First House Bill To Keep Internet Tax Free Introduced

With four bills to permanently ban new taxes on Internet transactions already pending in the Senate, Rep. Christopher Cox (R-CA) has introduced the first measure in the House to keep the Internet tax-free.

Cox’s Internet Tax Nondiscrimination Act (HR -1675) is the same as the four bills that are pending in the Senate. They are: S-245 and S-589 sponsored by Sen.
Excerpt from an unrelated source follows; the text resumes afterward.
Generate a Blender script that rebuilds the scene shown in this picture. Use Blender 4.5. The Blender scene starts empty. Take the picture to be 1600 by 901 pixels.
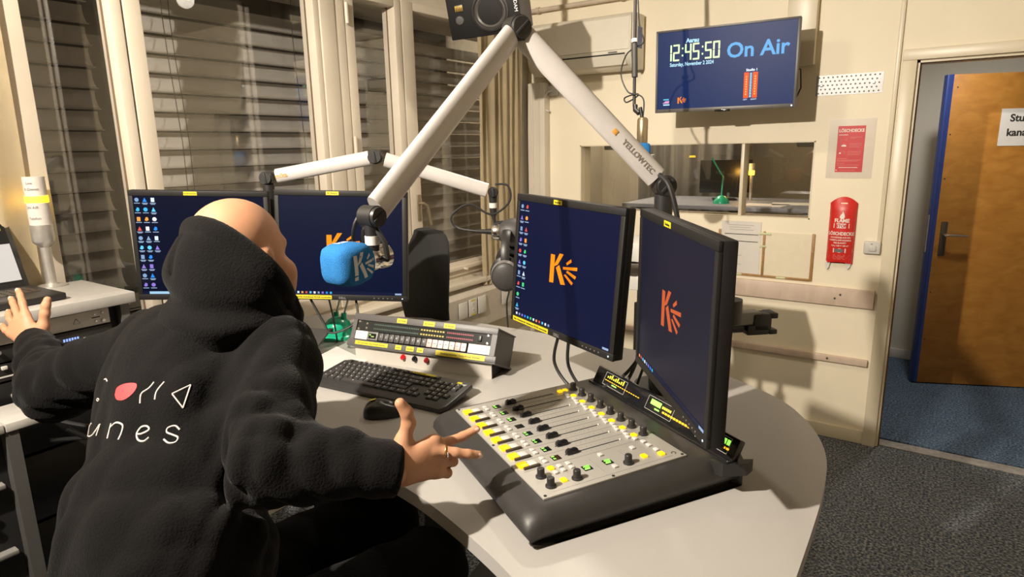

Robert Smith (R-NH); S-664, sponsored by Senators Judd Gregg (R-NH) and Herb Kohl (D-WI), and S-777, sponsored by Senator George Allen (R-VA).

With the three-year-old moratorium in new Internet taxes set to expire this Oct. 21, the Gregg-Kohl bill would prohibit states from taxing mail-order sales in addition to sales made over the telephone or other direct response methods.

The Gregg-Kohl bill conflicts with the Internet Tax Moratorium and Equity Act (S-512) sponsored by Senator Byron Dorgan (D-ND), which would give states the authority to tax remote sales, whether by mail, telephone, over the Internet, or any other direct response vehicle.

All five bills seeking to permanently ban new taxes on Internet transactions permanent conflict with four other measures, two each in the Senate and House, that would extend the moratorium.

While one of those bills pending in the House, HR-1410 sponsored by Rep. Ernest Istook (R-OK) would extend the Internet tax moratorium to Dec. 31, 2005, the other three, two in the Senate, S-246, also sponsored by Smith; S-288 cosponsored by Senators Ron Wyden (D-OR) and Patrick Leahy (R-VT) and one in the House, HR-1552, also sponsored by Cox, would lengthen the existing no-tax moratorium to Dec. 31, 2006.

So far various House and Senate committees have scheduled no hearings on all nine measures, which are under review.